De la infancia de Timothy McVeigh, nacido en 1968 en la pequeña ciudad de Pendleton, al norte del estado de Nueva York, no se sabe gran cosa. Su padre trabaja en la General Motors y se divorcia bastante pronto. Tim es inteligente, pero muy introvertido. Cuando termina la escuela, en 1986, se inscribe en una escuela de economía, que pronto abandona. No tiene amigos ni novia. Su único hobby: las armas. Compra varias y entrena en un campo cerca de su casa.

Entra en el Ejército en 1988. Tras una breve escala en Georgia, es transferido a Kansas. Entonces comienza a afirmar su personalidad. Tirador de elite, McVeigh recomienda a sus colegas leer Turner Diaries, una novela racista y antisemita, que cuenta la historia de un soldado que se enrola en un ejército secreto para luchar contra un gobierno opresor. McVeigh se dice «cada vez más inquieto frente a la tiranía federal» y se enreda en el torbellino de ese nuevo movimiento de «patriotas» antigubernamentales que comienza a surgir.

En 1991, la guerra del Golfo envía a McVeigh al desierto saudí. Pero él se ha marcado un objetivo: entrar en las fuerzas especiales, los famosos boinas verdes.
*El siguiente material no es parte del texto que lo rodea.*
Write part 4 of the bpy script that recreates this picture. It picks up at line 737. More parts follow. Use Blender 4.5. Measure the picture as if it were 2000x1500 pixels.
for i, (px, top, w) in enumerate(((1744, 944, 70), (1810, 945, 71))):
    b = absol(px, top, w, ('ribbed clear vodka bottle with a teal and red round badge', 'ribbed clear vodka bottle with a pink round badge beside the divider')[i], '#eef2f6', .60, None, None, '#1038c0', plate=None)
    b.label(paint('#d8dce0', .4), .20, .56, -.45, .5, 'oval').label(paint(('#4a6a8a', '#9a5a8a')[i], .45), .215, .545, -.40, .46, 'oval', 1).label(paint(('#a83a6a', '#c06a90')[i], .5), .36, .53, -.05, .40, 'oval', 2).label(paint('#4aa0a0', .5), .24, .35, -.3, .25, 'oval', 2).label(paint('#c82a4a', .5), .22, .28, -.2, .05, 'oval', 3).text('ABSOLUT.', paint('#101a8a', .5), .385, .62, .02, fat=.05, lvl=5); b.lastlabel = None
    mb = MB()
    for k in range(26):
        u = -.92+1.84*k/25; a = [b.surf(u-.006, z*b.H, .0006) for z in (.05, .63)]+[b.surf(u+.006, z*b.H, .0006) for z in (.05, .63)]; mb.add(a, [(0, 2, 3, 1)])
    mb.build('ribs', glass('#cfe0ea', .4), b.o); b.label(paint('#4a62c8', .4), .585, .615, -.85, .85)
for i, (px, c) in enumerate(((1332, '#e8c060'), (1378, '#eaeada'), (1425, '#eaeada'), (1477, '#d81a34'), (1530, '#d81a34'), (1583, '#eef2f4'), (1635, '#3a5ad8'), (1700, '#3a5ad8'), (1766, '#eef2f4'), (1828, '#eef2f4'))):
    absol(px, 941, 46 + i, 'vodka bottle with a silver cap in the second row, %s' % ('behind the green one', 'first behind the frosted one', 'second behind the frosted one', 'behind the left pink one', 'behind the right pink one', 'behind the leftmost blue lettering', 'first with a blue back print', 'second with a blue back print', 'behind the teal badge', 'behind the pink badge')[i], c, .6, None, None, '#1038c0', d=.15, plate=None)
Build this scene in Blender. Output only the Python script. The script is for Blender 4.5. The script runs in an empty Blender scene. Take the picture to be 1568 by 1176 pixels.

Su decepción fue enorme cuando fracasó en las pruebas físicas.

Tras emplearse como guardia de seguridad unos meses, se lanza a la carretera en 1993 y viaja por moteles en coches viejos y oxidados. Pasa el tiempo con Terry Nichols y Michael Fortier, antiguos camaradas del Ejército.

Viaja a Waco, cuando el Gobierno sitia a la secta de los davidianos. Más tarde dirá que su atentado era una respuesta a Waco. Y aumenta su odio hacia todo lo federal. En varias cartas para su hermana se presenta como «Robin Hood frente al monstruo del Gobierno». En 1994, a los 26 años, McVeigh vuelve a casa de su padre, a Pendleton. «Se había convertido en un ser amargado», recuerda Bill McVeigh.

Lo demás es conocido y conduce a McVeigh, la mañana del 19 de abril de 1995, al Murrah Building de Oklahoma, convertido en blanco terrorista porque alberga a varias agencias federales. Durante su proceso, en 1997, McVeigh niega ser el autor, para terminar confesándolo todo públicamente en el libro American Terrorist.

Jamás se arrepiente de su atentado y califica a los niños muertos de «daños colaterales». También afirma haber actuado solo. Pero siguen sin resolverse muchas preguntas sobre una supuesta implicación de una red terrorista.